Stated problem:
Leave out all pictures. Return exactly the lines from the top of the material through the line containing "verts, faces = [], []".

Data excerpt:
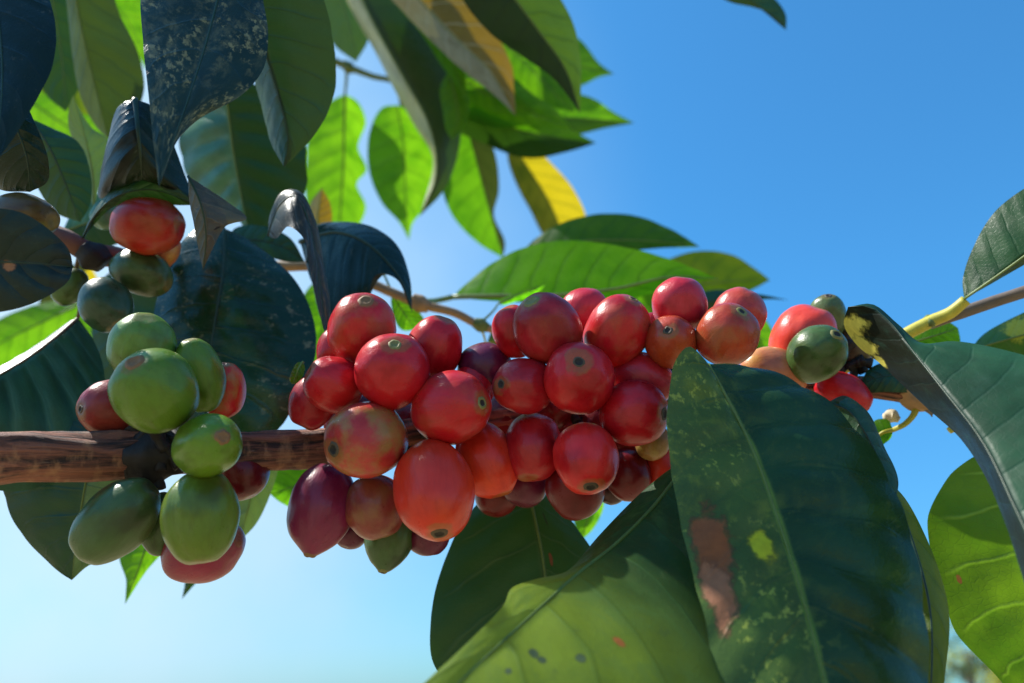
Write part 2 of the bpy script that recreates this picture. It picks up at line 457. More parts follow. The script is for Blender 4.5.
# ------------------------------------------------------------------ cherries
def cherry(label, x, y, a, b, col, d=15.5, nav=None, axis=None, green=0.0, groove=0.0, lump=0.042, tip=0.0, scar='dark', seam=None):
    """a, b: half length along the fruit's axis as seen and half width, in pixels at depth d; nav: pixel offset of the
    navel from the centre when it shows; axis: (dx, dy, towards the lens) when it does not."""
    c = P(x, y, d)
    px = d / 100.0 / F
    a, b = a * 1.03, b * 1.035
    if nav:
        r = math.hypot(*nav)
        sfrac = min(0.97, r / a)
        tow = math.sqrt(1 - sfrac * sfrac)
        dx, dy = (nav[0] / r * sfrac, nav[1] / r * sfrac) if r > 0.5 else (0.0, 0.0)
    else:
        dx, dy, tow = axis or (0.3, -0.8, -0.5)
    ax = (RT * dx - UP * dy - FW * tow).normalized()
    sn = math.hypot(dx, dy) / math.sqrt(dx * dx + dy * dy + tow * tow)
    bb = b * px
    aa = a * px
    if sn > 0.5:
        L = math.sqrt(max((aa * aa - bb * bb * (1 - sn * sn)) / (sn * sn), (0.9 * bb) ** 2))
    else:
        L = 1.06 * max(aa, bb)
        bb = (aa + bb) / 2
    L = min(L, 1.7 * bb)
    xa = ax.orthogonal().normalized()
    xa = Matrix.Rotation(random.random() * 6.28, 3, ax) @ xa
    if groove:
        xa = (-FW - ax * (-FW).dot(ax)).normalized()
        if seam:
            xa = Matrix.Rotation(seam, 3, ax) @ xa
    ya = ax.cross(xa)
    NR, NS = 40, 48
    cr = 0.055 if scar == 'dark' else 0.02
    seed = random.random() * 100
    verts, faces = [], []

    def skin(th, ph):
        """Point of the skin in the fruit's own axes: th from the navel, ph round the axis."""
        st, ct = math.sin(th), math.cos(th)
        rad = (st ** 0.94) if st > 1e-6 else 0.0
        q = Vector((rad * math.cos(ph), rad * math.sin(ph), ct))
        k1 = 1 + lump * 1.4 * noise.noise(q * 1.3 + Vector((seed, 0, 0))) + lump * 0.35 * noise.noise(q * 3.5 + Vector((0, seed, 0)))
        z = ct - cr * math.exp(-(st / 0.22) ** 2) * (ct > 0) - 0.05 * math.exp(-(st / 0.2) ** 2) * (-1 if ct < 0 else 0)
        if tip and ct > 0:
            z += tip * math.exp(-(st / 0.30) ** 2)
            k1 *= 1 - 0.06 * ct
        gr = 0.0
        if groove:
            dphi = (ph + math.pi) % (2 * math.pi) - math.pi
            gr = -groove * math.exp(-(dphi / 0.09) ** 2) * st + groove * 0.55 * math.exp(-((abs(dphi) - 0.24) / 0.13) ** 2) * st
        return Vector((q.x * (k1 + gr) * bb, q.y * (k1 + gr) * bb, z * L * k1))

    for i in range(NR + 1):
        for k in range(NS):
            v = skin(math.pi * i / NR, 2 * math.pi * k / NS)
            verts.append(c + xa * v.x + ya * v.y + ax * v.z)
    for i in range(NR):
        for k in range(NS):
            k2 = (k + 1) % NS
            faces.append((i * NS + k, (i + 1) * NS + k, (i + 1) * NS + k2, i * NS + k2))
    me = bpy.data.meshes.new('coffee_cherry')
    R3 = Matrix((xa, ya, ax))              # world -> local rotation, so Generated z runs to the navel
    me.from_pydata([R3 @ (v - c) for v in verts], [], faces)
    bm = bmesh.new()
    bm.from_mesh(me)
    bmesh.ops.remove_doubles(bm, verts=bm.verts, dist=1e-7)
    bmesh.ops.recalc_face_normals(bm, faces=bm.faces)
    bm.to_mesh(me)
    bm.free()
    me.materials.append(M['cherry'])
    me.polygons.foreach_set('use_smooth', [True] * len(me.polygons))
    o = bpy.data.objects.new('coffee_cherry', me)
    C.objects.link(o)
    rot = R3.transposed().to_4x4()
    o.matrix_world = Matrix.Translation(c) @ rot
    o.color = (*[min(0.72, c_ * 1.12) for c_ in col], green)
    tag(o, label, 'coffee cherry', 'coffee cherries on the branch')
    # the navel: a raised brown ring round a dark dimple
    if nav:
        Rs = min(0.0021, 0.28 * bb) * random.uniform(0.6, 0.9) * (0.9 if scar == 'dark' else 1.0)
        flat = random.uniform(0.35, 1.0)
        npit = {'dark': random.choice((2, 3)), 'green': random.choice((0, 1)), 'brown': random.choice((0, 1))}[scar]
        prof = [(0.0, 0.02), (0.30, 0.03), (0.48, 0.07), (0.58, 0.17), (0.70, 0.20), (0.82, 0.13), (0.95, 0.02), (1.08, -0.16)]
        vs, fs, fm = [skin(0, 0) + Vector((0, 0, prof[0][1] * Rs))], [], []
        sg = 22
        for r_, h_ in prof[1:]:
            for k in range(sg):
                an = 2 * math.pi * k / sg
                jit = 1 + 0.22 * noise.noise(Vector((math.cos(an) * 1.7, math.sin(an) * 1.7, seed)))
                rr = r_ * Rs * jit
                v = skin((rr / bb) ** (1 / 0.94), an)
                vs.append(v + Vector((0, 0, ((0.02 + h_) * flat + 0.05 * noise.noise(Vector((math.cos(an) * 2, math.sin(an) * 2, seed + 5)))) * Rs)))
        for k in range(sg):
            fs.append((0, 1 + k, 1 + (k + 1) % sg)); fm.append(0 if npit else 1)
        for j in range(len(prof) - 2):
            for k in range(sg):
                k2 = (k + 1) % sg
                fs.append((1 + j * sg + k, 1 + (j + 1) * sg + k, 1 + (j + 1) * sg + k2, 1 + j * sg + k2))
                fm.append(0 if j < npit else 1)
        rim = {'dark': M['scar_dark'], 'green': M['scar_green'], 'brown': M['scar_brown']}[scar]
        s = bpy.data.meshes.new('navel')
        s.from_pydata(vs, [], fs)
        for m_ in (M['scar_pit'], rim, rim):
            s.materials.append(m_)
        for f, k in zip(s.polygons, fm):
            f.material_index = k
            f.use_smooth = True
        so = bpy.data.objects.new('navel', s)
        C.objects.link(so)
        so.parent = o
    return o


M = {}
# ------------------------------------------------------------------ the materials in use
M['cherry'] = cherry_material()
M['bark'] = bark_material()
M['scar_pit'] = plain_material('navel_pit', (0.02, 0.014, 0.01), 0.8, scale=2500)
M['scar_dark'] = plain_material('navel_dark_rim', (0.075, 0.05, 0.025), 0.7, scale=2500)
M['scar_green'] = plain_material('navel_green_rim', (0.19, 0.17, 0.045), 0.6, scale=2500)
M['scar_brown'] = plain_material('navel_brown_rim', (0.20, 0.10, 0.035), 0.65, scale=2500)
M['rib'] = plain_material('leaf_rib', (0.13, 0.19, 0.035), 0.45, 0.2, scale=500)
M['rib_dark'] = plain_material('leaf_rib_dark', (0.016, 0.042, 0.018), 0.45, 0.1, scale=500)
M['rib_yellow'] = plain_material('leaf_rib_yellow', (0.42, 0.40, 0.04), 0.45, 0.3, scale=500)
M['rib_brown'] = plain_material('leaf_rib_brown', (0.14, 0.09, 0.05), 0.55, 0.05, scale=500)
M['twig'] = plain_material('young_twig', (0.30, 0.17, 0.07), 0.6, scale=400, bump=0.4)
M['twig_green'] = plain_material('green_twig', (0.11, 0.15, 0.03), 0.5, 0.1, scale=400, bump=0.3)
M['twig_yellow'] = plain_material('yellow_twig', (0.52, 0.46, 0.05), 0.5, 0.15, scale=350, bump=0.3)
M['twig_grey'] = plain_material('grey_twig', (0.13, 0.10, 0.08), 0.65, scale=400, bump=0.4)
M['twig_red'] = plain_material('red_brown_twig', (0.13, 0.045, 0.025), 0.6, scale=400, bump=0.5)
M['stalk'] = plain_material('fruit_stalk', (0.010, 0.007, 0.006), 0.7, scale=900, bump=0.5)
M['bud'] = plain_material('pale_bud', (0.6, 0.52, 0.36), 0.6, 0.2, scale=600)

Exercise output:
Write part 2 of the bpy script that recreates this picture. It picks up at line 457. More parts follow. The script is for Blender 4.5.
# ------------------------------------------------------------------ cherries
def cherry(label, x, y, a, b, col, d=15.5, nav=None, axis=None, green=0.0, groove=0.0, lump=0.042, tip=0.0, scar='dark', seam=None):
    """a, b: half length along the fruit's axis as seen and half width, in pixels at depth d; nav: pixel offset of the
    navel from the centre when it shows; axis: (dx, dy, towards the lens) when it does not."""
    c = P(x, y, d)
    px = d / 100.0 / F
    a, b = a * 1.03, b * 1.035
    if nav:
        r = math.hypot(*nav)
        sfrac = min(0.97, r / a)
        tow = math.sqrt(1 - sfrac * sfrac)
        dx, dy = (nav[0] / r * sfrac, nav[1] / r * sfrac) if r > 0.5 else (0.0, 0.0)
    else:
        dx, dy, tow = axis or (0.3, -0.8, -0.5)
    ax = (RT * dx - UP * dy - FW * tow).normalized()
    sn = math.hypot(dx, dy) / math.sqrt(dx * dx + dy * dy + tow * tow)
    bb = b * px
    aa = a * px
    if sn > 0.5:
        L = math.sqrt(max((aa * aa - bb * bb * (1 - sn * sn)) / (sn * sn), (0.9 * bb) ** 2))
    else:
        L = 1.06 * max(aa, bb)
        bb = (aa + bb) / 2
    L = min(L, 1.7 * bb)
    xa = ax.orthogonal().normalized()
    xa = Matrix.Rotation(random.random() * 6.28, 3, ax) @ xa
    if groove:
        xa = (-FW - ax * (-FW).dot(ax)).normalized()
        if seam:
            xa = Matrix.Rotation(seam, 3, ax) @ xa
    ya = ax.cross(xa)
    NR, NS = 40, 48
    cr = 0.055 if scar == 'dark' else 0.02
    seed = random.random() * 100
    verts, faces = [], []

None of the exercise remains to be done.